**Set problem:**
Output an exact reproduction of the data.

▼

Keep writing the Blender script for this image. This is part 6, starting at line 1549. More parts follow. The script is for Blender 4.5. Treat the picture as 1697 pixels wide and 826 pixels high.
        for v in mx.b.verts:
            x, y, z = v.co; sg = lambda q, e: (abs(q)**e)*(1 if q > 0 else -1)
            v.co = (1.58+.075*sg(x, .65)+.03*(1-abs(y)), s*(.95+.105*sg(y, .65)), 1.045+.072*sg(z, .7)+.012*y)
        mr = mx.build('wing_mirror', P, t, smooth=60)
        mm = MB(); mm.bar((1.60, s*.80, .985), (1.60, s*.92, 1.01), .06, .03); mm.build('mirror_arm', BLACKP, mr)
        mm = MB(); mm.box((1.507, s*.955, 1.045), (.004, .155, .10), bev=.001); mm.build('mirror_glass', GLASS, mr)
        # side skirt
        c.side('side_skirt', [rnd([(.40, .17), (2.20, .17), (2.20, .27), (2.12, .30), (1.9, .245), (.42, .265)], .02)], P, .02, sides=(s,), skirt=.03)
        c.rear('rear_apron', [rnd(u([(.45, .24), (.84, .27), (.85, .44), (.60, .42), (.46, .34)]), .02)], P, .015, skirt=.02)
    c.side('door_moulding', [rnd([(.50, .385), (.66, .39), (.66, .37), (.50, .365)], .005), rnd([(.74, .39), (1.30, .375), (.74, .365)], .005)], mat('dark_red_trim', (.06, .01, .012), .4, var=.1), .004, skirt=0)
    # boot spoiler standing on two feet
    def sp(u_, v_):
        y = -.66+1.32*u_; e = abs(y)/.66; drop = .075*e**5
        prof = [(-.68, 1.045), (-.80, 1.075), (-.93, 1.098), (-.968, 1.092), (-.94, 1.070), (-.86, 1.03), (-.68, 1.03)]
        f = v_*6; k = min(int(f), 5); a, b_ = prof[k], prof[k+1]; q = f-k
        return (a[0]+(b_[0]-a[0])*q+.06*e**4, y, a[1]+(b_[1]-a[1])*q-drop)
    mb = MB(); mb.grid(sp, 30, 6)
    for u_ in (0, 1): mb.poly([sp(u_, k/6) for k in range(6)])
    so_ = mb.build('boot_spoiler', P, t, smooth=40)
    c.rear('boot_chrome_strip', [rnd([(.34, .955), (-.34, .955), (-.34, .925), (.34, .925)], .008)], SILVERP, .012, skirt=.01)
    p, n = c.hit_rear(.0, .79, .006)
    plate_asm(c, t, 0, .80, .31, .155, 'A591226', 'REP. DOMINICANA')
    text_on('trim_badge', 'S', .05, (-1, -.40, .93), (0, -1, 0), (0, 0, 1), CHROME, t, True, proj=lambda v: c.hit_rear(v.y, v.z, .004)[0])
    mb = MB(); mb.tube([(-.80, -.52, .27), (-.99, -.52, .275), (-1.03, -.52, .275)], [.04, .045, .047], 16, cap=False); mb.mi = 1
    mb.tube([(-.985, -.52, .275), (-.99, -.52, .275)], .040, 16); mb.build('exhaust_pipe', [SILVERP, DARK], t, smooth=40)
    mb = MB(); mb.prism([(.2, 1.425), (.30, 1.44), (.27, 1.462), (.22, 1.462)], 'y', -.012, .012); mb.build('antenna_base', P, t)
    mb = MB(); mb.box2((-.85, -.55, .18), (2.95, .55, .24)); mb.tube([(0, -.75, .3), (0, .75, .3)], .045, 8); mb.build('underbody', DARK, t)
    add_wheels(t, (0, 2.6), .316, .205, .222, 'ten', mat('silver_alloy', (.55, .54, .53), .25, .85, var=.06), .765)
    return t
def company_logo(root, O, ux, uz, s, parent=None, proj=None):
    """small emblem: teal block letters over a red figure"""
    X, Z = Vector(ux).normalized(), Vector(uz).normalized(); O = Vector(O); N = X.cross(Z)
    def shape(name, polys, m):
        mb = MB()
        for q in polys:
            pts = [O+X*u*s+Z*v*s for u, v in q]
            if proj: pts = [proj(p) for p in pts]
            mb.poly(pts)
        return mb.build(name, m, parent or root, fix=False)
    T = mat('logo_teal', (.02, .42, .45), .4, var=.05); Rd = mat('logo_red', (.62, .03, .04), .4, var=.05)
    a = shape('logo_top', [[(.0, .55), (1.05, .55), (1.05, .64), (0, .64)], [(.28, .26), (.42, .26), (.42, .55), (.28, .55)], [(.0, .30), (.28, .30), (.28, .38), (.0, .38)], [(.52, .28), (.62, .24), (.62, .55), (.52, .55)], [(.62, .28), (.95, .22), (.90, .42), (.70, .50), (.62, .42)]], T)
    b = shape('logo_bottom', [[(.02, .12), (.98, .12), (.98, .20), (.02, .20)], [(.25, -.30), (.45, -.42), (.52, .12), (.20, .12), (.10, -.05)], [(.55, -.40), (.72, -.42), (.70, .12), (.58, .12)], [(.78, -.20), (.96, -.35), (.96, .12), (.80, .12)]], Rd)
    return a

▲

**Correct result:**
Keep writing the Blender script for this image. This is part 6, starting at line 1549. More parts follow. The script is for Blender 4.5. Treat the picture as 1697 pixels wide and 826 pixels high.
        for v in mx.b.verts:
            x, y, z = v.co; sg = lambda q, e: (abs(q)**e)*(1 if q > 0 else -1)
            v.co = (1.58+.075*sg(x, .65)+.03*(1-abs(y)), s*(.95+.105*sg(y, .65)), 1.045+.072*sg(z, .7)+.012*y)
        mr = mx.build('wing_mirror', P, t, smooth=60)
        mm = MB(); mm.bar((1.60, s*.80, .985), (1.60, s*.92, 1.01), .06, .03); mm.build('mirror_arm', BLACKP, mr)
        mm = MB(); mm.box((1.507, s*.955, 1.045), (.004, .155, .10), bev=.001); mm.build('mirror_glass', GLASS, mr)
        # side skirt
        c.side('side_skirt', [rnd([(.40, .17), (2.20, .17), (2.20, .27), (2.12, .30), (1.9, .245), (.42, .265)], .02)], P, .02, sides=(s,), skirt=.03)
        c.rear('rear_apron', [rnd(u([(.45, .24), (.84, .27), (.85, .44), (.60, .42), (.46, .34)]), .02)], P, .015, skirt=.02)
    c.side('door_moulding', [rnd([(.50, .385), (.66, .39), (.66, .37), (.50, .365)], .005), rnd([(.74, .39), (1.30, .375), (.74, .365)], .005)], mat('dark_red_trim', (.06, .01, .012), .4, var=.1), .004, skirt=0)
    # boot spoiler standing on two feet
    def sp(u_, v_):
        y = -.66+1.32*u_; e = abs(y)/.66; drop = .075*e**5
        prof = [(-.68, 1.045), (-.80, 1.075), (-.93, 1.098), (-.968, 1.092), (-.94, 1.070), (-.86, 1.03), (-.68, 1.03)]
        f = v_*6; k = min(int(f), 5); a, b_ = prof[k], prof[k+1]; q = f-k
        return (a[0]+(b_[0]-a[0])*q+.06*e**4, y, a[1]+(b_[1]-a[1])*q-drop)
    mb = MB(); mb.grid(sp, 30, 6)
    for u_ in (0, 1): mb.poly([sp(u_, k/6) for k in range(6)])
    so_ = mb.build('boot_spoiler', P, t, smooth=40)
    c.rear('boot_chrome_strip', [rnd([(.34, .955), (-.34, .955), (-.34, .925), (.34, .925)], .008)], SILVERP, .012, skirt=.01)
    p, n = c.hit_rear(.0, .79, .006)
    plate_asm(c, t, 0, .80, .31, .155, 'A591226', 'REP. DOMINICANA')
    text_on('trim_badge', 'S', .05, (-1, -.40, .93), (0, -1, 0), (0, 0, 1), CHROME, t, True, proj=lambda v: c.hit_rear(v.y, v.z, .004)[0])
    mb = MB(); mb.tube([(-.80, -.52, .27), (-.99, -.52, .275), (-1.03, -.52, .275)], [.04, .045, .047], 16, cap=False); mb.mi = 1
    mb.tube([(-.985, -.52, .275), (-.99, -.52, .275)], .040, 16); mb.build('exhaust_pipe', [SILVERP, DARK], t, smooth=40)
    mb = MB(); mb.prism([(.2, 1.425), (.30, 1.44), (.27, 1.462), (.22, 1.462)], 'y', -.012, .012); mb.build('antenna_base', P, t)
    mb = MB(); mb.box2((-.85, -.55, .18), (2.95, .55, .24)); mb.tube([(0, -.75, .3), (0, .75, .3)], .045, 8); mb.build('underbody', DARK, t)
    add_wheels(t, (0, 2.6), .316, .205, .222, 'ten', mat('silver_alloy', (.55, .54, .53), .25, .85, var=.06), .765)
    return t
def company_logo(root, O, ux, uz, s, parent=None, proj=None):
    """small emblem: teal block letters over a red figure"""
    X, Z = Vector(ux).normalized(), Vector(uz).normalized(); O = Vector(O); N = X.cross(Z)
    def shape(name, polys, m):
        mb = MB()
        for q in polys:
            pts = [O+X*u*s+Z*v*s for u, v in q]
            if proj: pts = [proj(p) for p in pts]
            mb.poly(pts)
        return mb.build(name, m, parent or root, fix=False)
    T = mat('logo_teal', (.02, .42, .45), .4, var=.05); Rd = mat('logo_red', (.62, .03, .04), .4, var=.05)
    a = shape('logo_top', [[(.0, .55), (1.05, .55), (1.05, .64), (0, .64)], [(.28, .26), (.42, .26), (.42, .55), (.28, .55)], [(.0, .30), (.28, .30), (.28, .38), (.0, .38)], [(.52, .28), (.62, .24), (.62, .55), (.52, .55)], [(.62, .28), (.95, .22), (.90, .42), (.70, .50), (.62, .42)]], T)
    b = shape('logo_bottom', [[(.02, .12), (.98, .12), (.98, .20), (.02, .20)], [(.25, -.30), (.45, -.42), (.52, .12), (.20, .12), (.10, -.05)], [(.55, -.40), (.72, -.42), (.70, .12), (.58, .12)], [(.78, -.20), (.96, -.35), (.96, .12), (.80, .12)]], Rd)
    return a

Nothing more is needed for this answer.